We spend most of our waking hours with our coworkers, so right off the bat, we have a lot in common with them. But the intensity of a work friendship can sometimes fluctuate between two opposites: we love them or we hate them.

Shimul Melwani experienced this kind of tortured love-hate relationship at work, and she chose to find the silver lining: the proof is in her Harvard Business Review article, "Love-Hate Relationships at Work Might Be Good For You."

Melwani tells Money Talking host Charlie Herman the workplace seems perfectly designed for these kinds of relationships. 

"We're expected to cooperate with our team members," Melwani said, "but then we're also expected to compete with them for resources and promotions and time with our leader and money."

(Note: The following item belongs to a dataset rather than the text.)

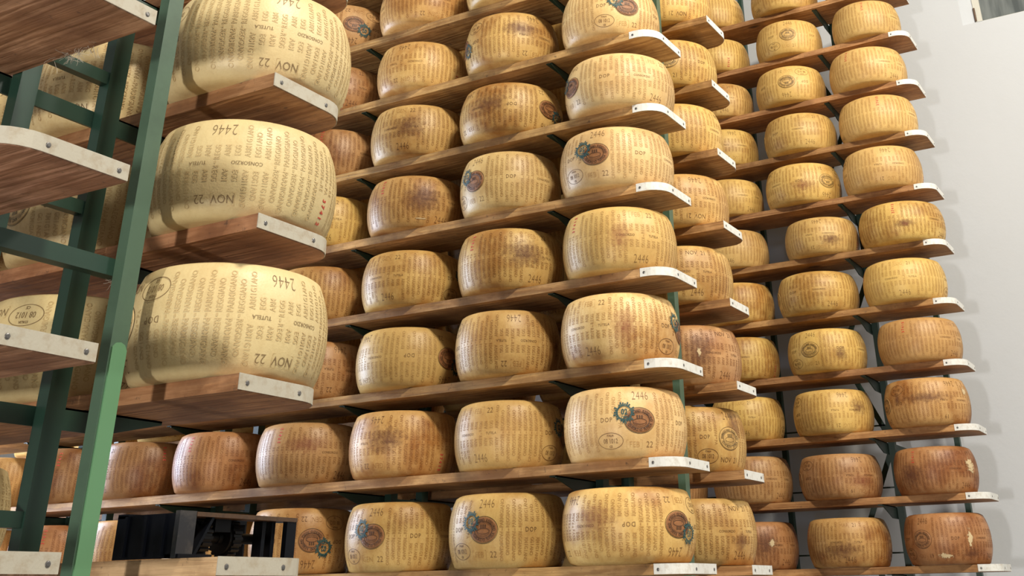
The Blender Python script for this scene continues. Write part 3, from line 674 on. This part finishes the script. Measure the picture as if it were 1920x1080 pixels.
# right wall with a window opening whose sides are splayed
wy0, wy1, wz0, wz1 = -.75, .862, H0+3.375, H0+4.6
bm = bmesh.new()
def quad(*p): bm.faces.new([bm.verts.new(v) for v in p])
Y_0, Y_1 = -5., 8.
quad((XW, Y_0, 0), (XW, Y_1, 0), (XW, Y_1, wz0), (XW, Y_0, wz0)); quad((XW, Y_0, wz1), (XW, Y_1, wz1), (XW, Y_1, 8), (XW, Y_0, 8))
quad((XW, Y_0, wz0), (XW, wy0, wz0), (XW, wy0, wz1), (XW, Y_0, wz1)); quad((XW, wy1, wz0), (XW, Y_1, wz0), (XW, Y_1, wz1), (XW, wy1, wz1))
XD = XW+.10; s_ = .075
quad((XW, wy1, wz0), (XD, wy1-s_, wz0+.0), (XD, wy1-s_, wz1), (XW, wy1, wz1)); quad((XW, wy0, wz0), (XD, wy0+s_, wz0), (XD, wy0+s_, wz1), (XW, wy0, wz1))
quad((XW, wy0, wz0), (XW, wy1, wz0), (XD, wy1-s_, wz0), (XD, wy0+s_, wz0)); quad((XW, wy0, wz1), (XW, wy1, wz1), (XD, wy1-s_, wz1), (XD, wy0+s_, wz1))
quad((XW+.4, Y_0, 0), (XW+.4, Y_1, 0), (XW+.4, Y_1, 8), (XW+.4, Y_0, 8))
bmesh.ops.remove_doubles(bm, verts=bm.verts, dist=1e-5); struct('wall_right', bm, WALL)
bm = bmesh.new(); ya, yb = wy0+s_, wy1-s_; fw = .045
for a, b in (((XD-.01, ya, wz0), (XD+.03, ya+fw, wz1)), ((XD-.01, yb-fw, wz0), (XD+.03, yb, wz1)), ((XD-.01, ya, wz0), (XD+.03, yb, wz0+fw)), ((XD-.01, ya, wz1-fw), (XD+.03, yb, wz1)), ((XD-.01, (ya+yb)/2-.03, wz0), (XD+.03, (ya+yb)/2+.03, wz1))): add_box(bm, a, b)
wn = struct('window_1', bm, FRAMEW)
bm = bmesh.new(); add_box(bm, (XD+.008, ya+.02, wz0+.02), (XD+.014, yb-.02, wz1-.02)); bm_obj('window_pane', bm, [GLASS], wn)
bm = bmesh.new(); lathe(bm, [(.007, wz0+.05), (.007, wz0+.15)], 12, 'z', (XD-.012, yb-.004, 0)); bm_obj('hinge', bm, [RUST], wn)
# window at the far end of the aisle
bm = bmesh.new(); add_box(bm, (2.0, 7.96, H0-.2), (3.6, 7.999, H0+2.6)); w2 = struct('window_2', bm, FRAMEW)
bm = bmesh.new(); add_box(bm, (2.08, 7.95, H0-.1), (3.52, 7.961, H0+2.5)); bm_obj('window_pane', bm, [GLASS], w2)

She added, however, that love-hate friendships might actually improve your work in the office more than purely positive or purely negative relationships ever could. Having a friend at work can be distracting, and if you have a someone you just despise, you can dismiss them completely. A love-hate friendship keeps you both empathetic and a little angry, so it can motivate you to work harder to understand what is going on and perhaps find a way to get along better.

The key is to minimize the damage your inevitable frenemy can cause to your psyche. As Melwani puts it:

    Focus on the love. If you have to pick one side of this relationship to fixate on, keep your attention on the good parts. Enjoy the positive aspects of having a partner in crime as much as you can.
    Have some self-compassion. Understand where your negative feelings come from. If you feel competitive and resentful toward someone you also respect and like, the consequence is often to feel guilty. Give yourself a break. This kind of thing is normal. Teams, by default, reward people for acting cooperatively and then also expect people to individually shine: this is fundamentally confusing and it's okay to feel conflicted.

    Melwani said most of all, it's important to find a balance.

    "Just having lots of different kinds of relationships [at work] is really what's going to help you," Melwani said. You can have that best friend at work that keeps you sane and satisfied, a frenemy or two to push you to do better, and maybe even a straight-up enemy, to keep things interesting.